Wednesday, February 3, 2010

Translations

Since the beginning TTP has presented me with a language barrier. My Spanish is conversational at best but I tend to understand a lot more than I can speak. In some sense I started preparing to travel to Nicaragua in January of 2009 when I traveled to Guatemala to take a 2-week Spanish intensive. Before I went buildOn requested that while I was in Nicaragua I hire a translator to accompany me so that I would not monopolize the program translators. My plan had been to only use buildOn’s translators for straight on interviews but I agreed to hire the translator despite the strain it put on my budget. On my first day in Nicaragua I met Javiera, we lived together for 2 weeks with our host family, slept in the same bed and were together for almost 24 hours a day. We grew quite close and I found her to be valuable in many more ways than I anticipated entering this project.
While in Nicaragua Javiera would joke that I didn’t even need her. I could generally understand what people told me during interviews and in my own conversations. However, having a translator I discovered became of great benefit to me when it came to speaking and translating my ideas into something that the people in the community could understand. While I can speak some Spanish, my grammar is rather awful and there are dialectic nuances within Nicaraguan Spanish that I do not know. Javiera was able to help me navigate that space.
When I returned to the States to edit the documentary I used only the recordings of translations on the tape and relied mostly on my own Spanish to edit down interviews, etc.
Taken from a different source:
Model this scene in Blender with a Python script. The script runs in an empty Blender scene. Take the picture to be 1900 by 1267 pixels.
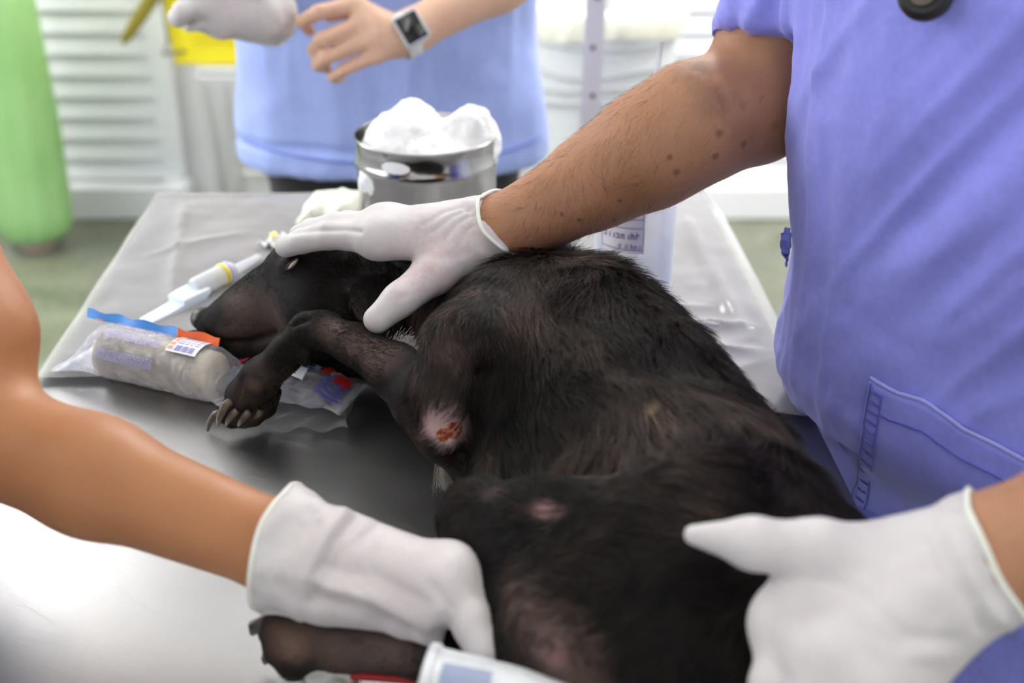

I made an agreement with a friend who agreed to write up subtitles for me which has given me concrete translations from a Spanish speaker.
However, as I edit the piece I often find that the in-country translators tended to simplify the words of the community members. I listen to the community members speak and find power in the words and phrases they choose to repeat and the way that they repeat them, however, when our translators repeated the sentiments in English for the team they tended to leave out those repetitions and miss the intonations of the speakers. Additionally, while conducting interviews with my translator I found that she would often not translate sentences when she thought that they were not responding to the question in the way that I wanted them to.
As I move into final cuts I am left with one problem. How do I translate? My intention from the beginning is that the entire piece should be bi-lingual. There is no need in my mind to have a Spanish version and an English version. Additionally, the community in which I shot the documentary has many residents who are illiterate. My preference is that the entire piece should have spoken translations for all of the English and preferably the Spanish as well, because it is certainly unfair to assume literacy in the US as well. The piece I feel should be accessible to as many people as possible, when education and literacy present such a huge barrier to understanding “academic” concepts I do not want to continue this problem of academic/educational elitism.
And yet as I struggle to complete the piece I run into the technicalities of using that many double translations. To have everything spoken in both languages could potentially almost double the length of the piece, and I fear that it will not be able to sustain the increased length. Writing this reminds me why I want to, and need to continue to translate and make the piece accessible, and yet how do I make this all work?

1 comment:

  1. I think that the simplification of the spoken language by the translator is extremely common no matter what language the original speaker speaks (science for instance) and the best intentions of the translator. By having recordings of your interviews, you have the luxury of being able to hear the interviewees months after the conversation. I question the need to make the piece equally accessible to both English and Spanish speakers. Ultimately this piece comes from your heart. If the emotion of the spanish speaker is important, it may be more important than an exact translation of their words. Let yourself use Spanish when you feel/think it is important and use English when you think/feel it is important. Don't worry about equal access, maybe one will need to be bilingual to have the best access, which would make sense for a piece focusing on the cross-cultural interactions of English and Spanish speakers. Even with great translations, we have a way to go before we understand each others cultures.